The United Farm Workers union likened legislation for a new guestworker program, scheduled for a vote today in the House Judiciary Committee, to the post-war bracero program in that it would “undermine the wages and working conditions of all agricultural workers.” The bill, by Judiciary chairman Bob Goodlatte, will be considered at the same session as a bill to require all employers to use the E-Verify system to check if applicants can work legally.
The Goodlatte bill would create a new, year-round H-2C visa for agricultural workers that would allow them, for the first time, to work in processing plants. The USDA would run the new visa program, which allows a lower pay rate than now required, and could issue 500,000 new visas each year. The UFW says the result would be lower pay for the existing workforce and allow employers to bring in foreign workers without trying to hire locally.

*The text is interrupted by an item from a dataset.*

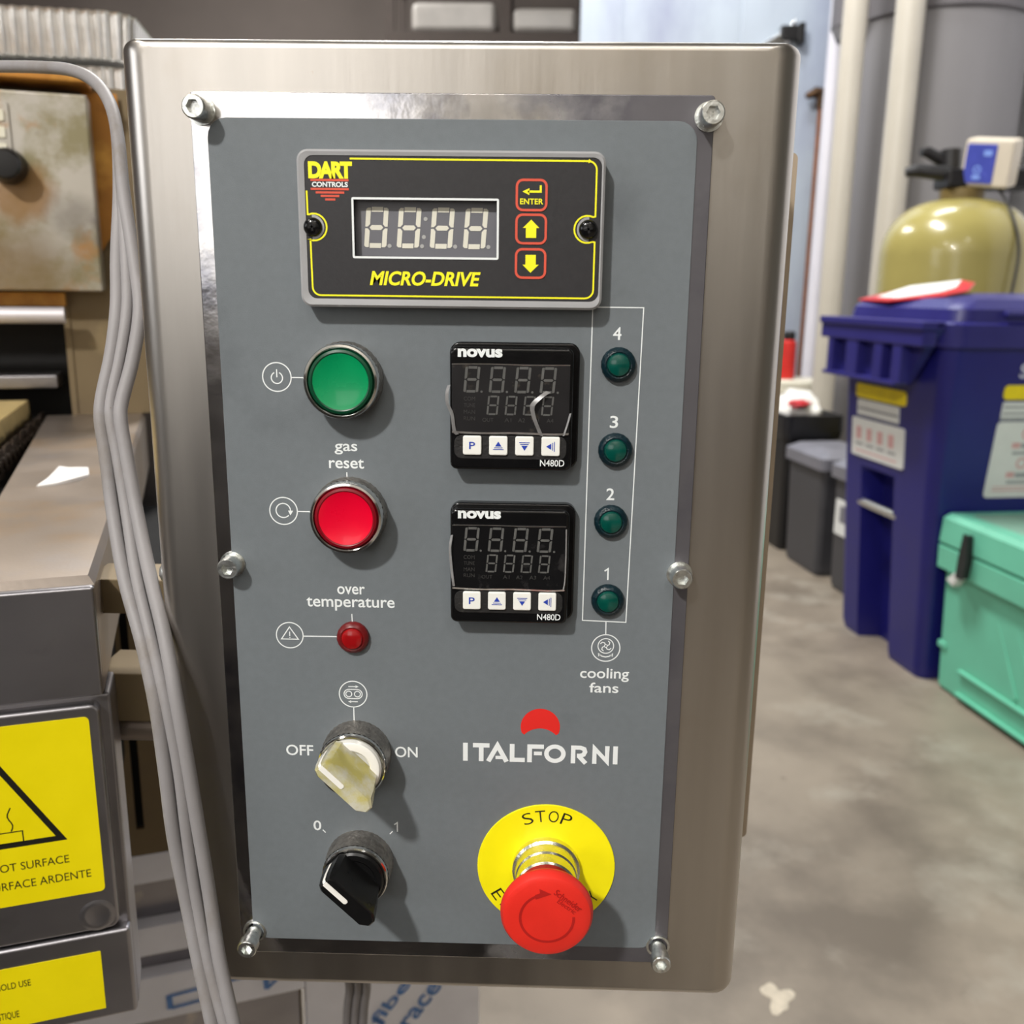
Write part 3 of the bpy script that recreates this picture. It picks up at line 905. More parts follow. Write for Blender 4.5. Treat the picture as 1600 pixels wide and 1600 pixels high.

Farm groups want a reliable workforce, and they have applauded the Goodlatte bill but have been wary of the E-Verify bill, sponsored by Rep. Lamar Smith, which they see as a threat to the labor supply. More than half of agricultural workers are believed to be undocumented.
The UFW said, “The one thing that would stabilize agriculture quickly” is passage of bills sponsored by Democrats in the House and Senate for a “blue card,” authorizing the presence of undocumented farmworkers who pay a fine and pass a background check. The bills offer a three-to-five-year path to citizenship for workers who stay in agriculture.
Earlier this month, Goodlatte scheduled and then postponed a committee vote on his guestworker bill.